The undisbursed loans include both approved but unsigned loans and signed loan commitments. The World Bank clarified in its 2022 statements that loan disbursements are contingent upon the borrowers and/or guarantors fulfilling certain actions and providing necessary documents.

This bureaucratic delay has contributed to the accumulation of Nigeria’s debt to the World Bank.

The undisbursed loans pose a significant challenge for Nigeria’s already burdened economy. If disbursed, the loans could potentially increase Nigeria’s debt to the World Bank from $12.72 billion to $21.15 billion, marking a staggering 66.27 percent rise.

This surge in debt could further strain the country’s financial resources and hinder its ability to invest in crucial sectors such as infrastructure, healthcare, and education.

In recent developments, the Federal Government of Nigeria has expressed its intention to refrain from borrowing from local or foreign organisations. This decision was reinforced by the removal of subsidies on petrol and the pursuit of exchange rate harmonization.

The government aims to reduce reliance on external borrowing and explore domestic revenue generation avenues to alleviate the country’s debt burden.

However, the undisbursed World Bank loans remain a pressing concern that requires immediate attention and resolution.

Nigeria’s undisbursed World Bank loan presents a complex dilemma for the country.

While the loans hold the potential to provide much-needed financial support, their non-disbursement exacerbates Nigeria’s debt burden.

Nigeria’s economic future hinges on prudent financial decision-making and a comprehensive approach to address its debt challenges.

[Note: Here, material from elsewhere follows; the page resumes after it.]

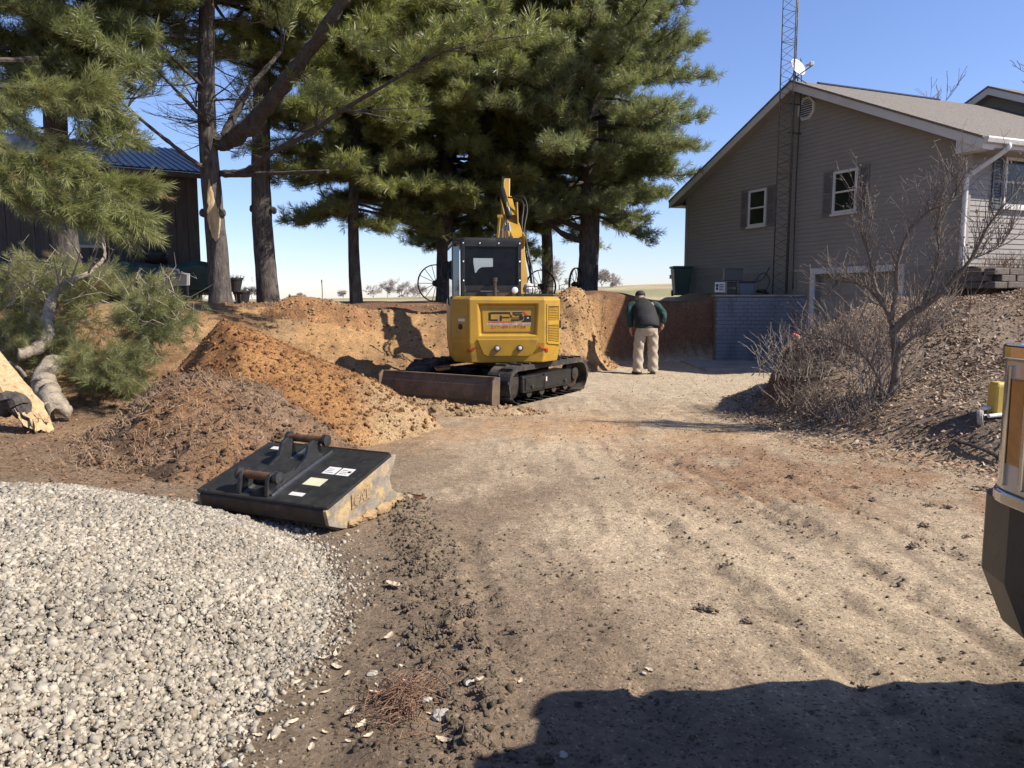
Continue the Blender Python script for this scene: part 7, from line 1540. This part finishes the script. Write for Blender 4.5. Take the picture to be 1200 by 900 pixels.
# clothes: lofted garments with folds, sleeves and legs that overlap the body
def loft(name, m, path, par=man, n=20, fold=.012, seed=0, cap=True):
    mb = MB(); pts = [(Vector(p), rx, ry) for p, rx, ry in path]; rings = []
    for i, (p, rx, ry) in enumerate(pts):
        t = (pts[min(i+1, len(pts)-1)][0]-pts[max(i-1, 0)][0]).normalized(); r = Vector((1,0,0)); r = (r-t*r.dot(t)).normalized(); u = t.cross(r); ring = []
        for k in range(n):
            a = 2*math.pi*k/n; f = 1+fold/max(rx, .03)*(math.sin(3*a+i*1.3+seed)+.8*math.sin(5*a-i*2.1+seed*2)+random.uniform(-.5,.5)); ring.append(p+r*math.cos(a)*rx*f+u*math.sin(a)*ry*f)
        rings.append(ring)
    mb.ring(rings); o = mb.build(name, M[m], par, smooth=True); sb = o.modifiers.new('sub', 'SUBSURF'); sb.levels = 1; sb.render_levels = 1; return o
def dense(path, k=3):
    path = [(p if p in J.values() else bend(p), rx, ry) for p, rx, ry in path]
    out = []; P3 = catmull([p for p, _, _ in path], k); q = np.linspace(0, len(path)-1, len(P3))
    return [(p, float(np.interp(t, range(len(path)), [a[1] for a in path])), float(np.interp(t, range(len(path)), [a[2] for a in path]))) for p, t in zip(P3, q)]
random.seed(31)
loft('shirt', 'shirt', dense([((0,-.01,.87), .205, .165), ((0,.0,.98), .205, .165), ((0,.03,1.12), .205, .16), ((-.01,.12,1.30), .215, .15), ((-.015,.18,1.43), .19, .12), ((-.02,.235,1.50), .085, .075)]), fold=.005)
loft('sleeve', 'shirt', dense([((-.15,.17,1.42), .085, .085), ((-.235,.18,1.385), .09, .09), ((-.285,.185,1.27), .082, .082), (J['lel'], .074, .074), ((-.285,.235,1.0), .062, .062), ((-.270,.262,.90), .05, .05)]), fold=.007, seed=1)
loft('sleeve', 'shirt', dense([((.14,.165,1.42), .085, .085), ((.235,.17,1.40), .09, .09), ((.325,.18,1.30), .085, .085), (J['rel'], .078, .078), ((.378,.245,1.08), .064, .064), ((.364,.29,.985), .05, .05)]), fold=.007, seed=2)
loft('vest', 'vest', dense([((.0,-.03,.905), .250, .185), ((0,-.015,1.0), .245, .185), ((0,.02,1.12), .235, .18), ((-.01,.11,1.29), .235, .17), ((-.015,.165,1.41), .205, .14), ((-.02,.215,1.485), .13, .10), ((-.02,.24,1.515), .095, .08)]), fold=.007, seed=3)
loft('trousers', 'khaki', dense([((0,-.0,1.02), .19, .15), ((0,-.005,.93), .205, .165), ((0,-.005,.84), .20, .165), ((0,.0,.77), .165, .14), ((0,.0,.74), .10, .11)]), fold=.005, seed=4)
for s_, pth in ((5, [((-.100,0,.90), .105, .14), ((-.118,0,.78), .112, .125), ((-.140,.0,.62), .108, .11), ((-.155,.0,.46), .100, .10), ((-.163,-.015,.28), .102, .10), ((-.168,-.03,.12), .100, .105), ((-.168,-.03,.045), .096, .11)]), (6, [((.100,0,.90), .105, .14), ((.112,.01,.78), .112, .125), ((.122,.02,.62), .108, .11), ((.126,.02,.46), .100, .10), ((.130,.01,.28), .102, .10), ((.133,.0,.12), .100, .105), ((.133,.0,.045), .096, .11)])):
    loft('trouser_leg', 'khaki', dense(pth, 4), fold=.010, seed=s_)
for c_, yaw in ((Vector((-.170,-.03,0)), .35), (Vector((.132,.0,0)), -.15)):
    mb = MB(); prs = []
    for t, w_, h in ((-.10, .040, .075), (-.08, .050, .10), (.0, .052, .10), (.08, .052, .075), (.15, .046, .055), (.185, .025, .035)):
        prs.append([(w_*math.cos(a), t, .004+h*.5+h*.5*math.sin(a)) for a in [2*math.pi*k/12 for k in range(12)]])
    mb.ring(prs); b_ = mb.build('boot', M['boot'], man, loc=c_, rz=yaw, smooth=True)
    mb = MB(); mb.prism([(-.05,-.105), (.05,-.105), (.056,.0), (.056,.12), (.03,.19), (-.03,.19), (-.056,.12), (-.056,.0)], (0,0,-.008), (1,0,0), (0,1,0), (0,0,1), .022); mb.build('sole', M['blackplastic'], b_)
man.scale = (MS, MS, MS); w0 = HPt+Vector((.41, .40, .98)); o = thing('hand_tool', 'short pale stick held in the right hand of the stooped person', 'stick', w0)
mb = MB(); mb.tube([(.03,.0,.06), (-.06,.03,-.09), (-.16,.05,-.22)], [.013,.012,.010], 8); mb.build('shaft', M['paletwig'], o); mb = MB(); mb.tube([(.03,.0,.06), (.05,-.01,.09)], .016, 8); mb.build('grip', M['blackplastic'], o)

The Minister of Finance and Coordinating Minister for the Economy, Wale  Edun, announced during the inaugural Federal Executive Council meeting in Abuja that the Nigerian government will no longer borrow for recurrent expenditure. Instead, they will focus on borrowing for capital expenditure.

However, Edun clarified during a press briefing on Friday that the government will still proceed with the loan requirement approved in the 2023 budget.

Edun explained that the government’s decision to stop borrowing for recurrent expenditure is due to the country’s high debt service to revenue ratio, which currently stands at 90 per cent.

Despite these challenges, the borrowing requirement outlined in the 2023 budget, which was approved by the National Assembly, will still be pursued.The government’s commitment to finding alternative sources of funding, rather than relying solely on borrowing, is evident in their decision to prioritise borrowing for capital expenditure.

This type of borrowing is considered more beneficial as it has a return on investment and is self-financing. By reducing or eliminating borrowing for recurrent expenditure, the government aims to address the rising debt burden and improve the country’s financial stability.

They recognise the need to find sustainable ways to fund recurrent expenses, such as salaries and operational costs, without relying heavily on borrowing.

The government’s decision aligns with their long-term goal of reducing the country’s debt and ensuring that borrowed funds are invested in projects that generate economic growth and development.

While the government acknowledges the importance of borrowing to finance critical projects, they are also aware of the need to strike a balance between borrowing and debt sustainability.

They are actively exploring other sources of funding, such as public-private partnerships and foreign direct investment, to reduce reliance on borrowing and diversify the country’s revenue streams.

According to Wale Edun, “Government is not in a position to borrow if you consider 90 per cent debt service to revenue and behind that, a rising debt to GDP ratio. If you look at the last budget, you will see that there is a borrowing requirement built into it, appropriated by the National Assembly. And that is ongoing.

“It is an indication of the commitment of the government to find other sources of funding rather than relying on borrowing and to bring down or even eliminate a certain type of borrowing as soon as possible. That type of borrowing is borrowing for recurrent as opposed to borrowing for capital expenditure, which has a return and which is self-financing.”